72 years and counting

Modern Mechanix has been so good as to reprint the Popular Mechanics article BEWARE The Gasoline DOPE Racket, describing a bunch of worthless fuel additives which are, in promises and even in composition, the same darn thing that umpteen companies are still selling to suckers today. (Regular readers of this blog may be able to name at least one of these companies.)

The date of the article?

November, 1936.

(See also "Impossibility of Perpetual Motion Shown at Chicago Fair", from September 1934.)

7 Responses to “72 years and counting”

  1. rsynnott Says:

    Bah, beat me to it. I get the absurd inventions one, though!

  2. pompomtom Says:

    So, you reckon this racket has another 60 years in it?
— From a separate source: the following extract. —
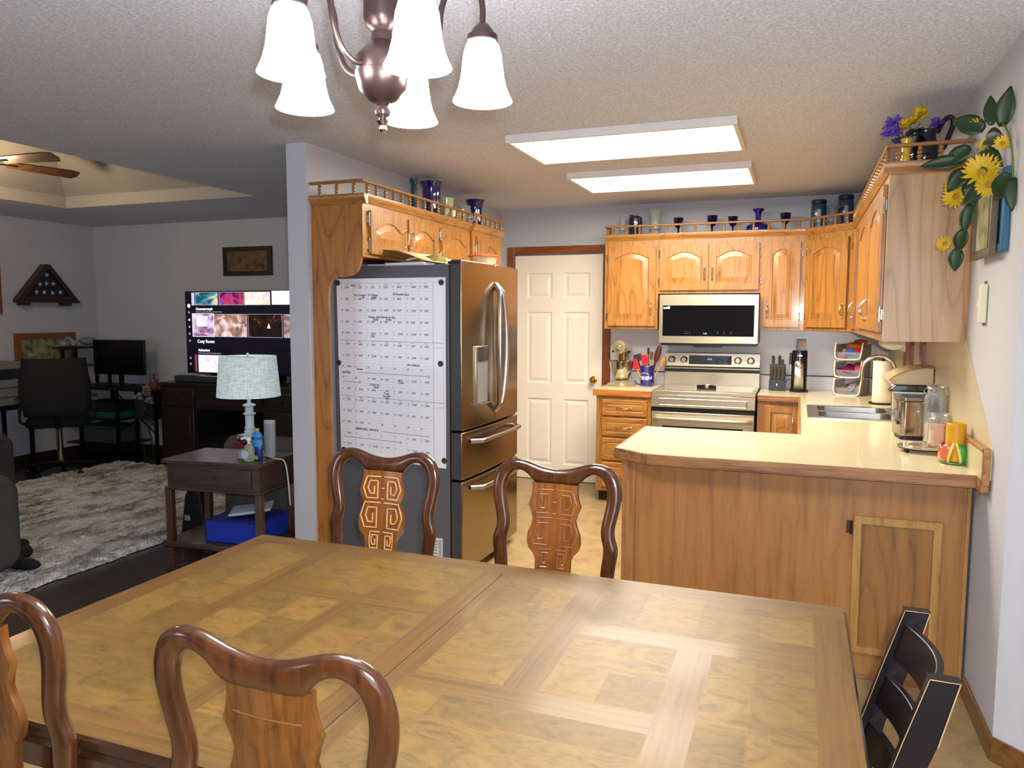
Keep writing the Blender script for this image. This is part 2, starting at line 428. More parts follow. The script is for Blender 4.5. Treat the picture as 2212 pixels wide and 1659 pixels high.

    Anyone want to buy my snake oil?

  3. MichaelWright Says:

    Well, I have a snake that's squeaky and gets very poor mileage.

  4. adrian Says:

    In 60 years I hope we finally have electric cars, think how big the batterylife activator stickers will be! They could double as vinyl graphics...

  5. Daniel.McCormick Says:

    Umm... Dan, Did you read the section of a different article on page 154A? It is about the miracle benefits of Asbestos in houses. Now we all know how that turned out so I suggest that this could be turned against the other article by those so inclined.

  6. pompomtom Says:

    >Now we all know how that turned out

    Well, asbestos did at least do what it said on the tin.

  7. Daniel Rutter Says:

    Yeah - people who have asbestos in their houses are, generally, perfectly safe, because the stuff's bound up in wall panels and such and never gets into their lungs. There's lots of scary electricity in the walls of your house waiting to kill you, too, but you probably don't lie awake at night worrying about that.

    People who worked with asbestos or otherwise got lots of inhalation exposure are, of course, often in pretty big trouble; the actual mesothelioma rate is very low, but simple asbestosis is no fun at all and is rampant among people who had such exposure (and surprisingly common even among people whose only exposure was dust from Dad's overalls). I also don't for a minute seek to minimise the culpability of the corporations who did the usual tobacco-industry dance over what they knew and when.

    But asbestos, for all its danger, does work, and it works very well. Asbestos wall panels insulate, asbestos brake pads stop cars. Snake-oil products often, at least, carry no intrinsic risk, but that's only because they do nothing at all.

    (And there are plenty of cases in which "harmless" snake oil has done harm, either by turning out not to be so harmless after all, or by displacing an effective product, or by simply taking time and money away from people that they would otherwise have used to actually improve their situation.)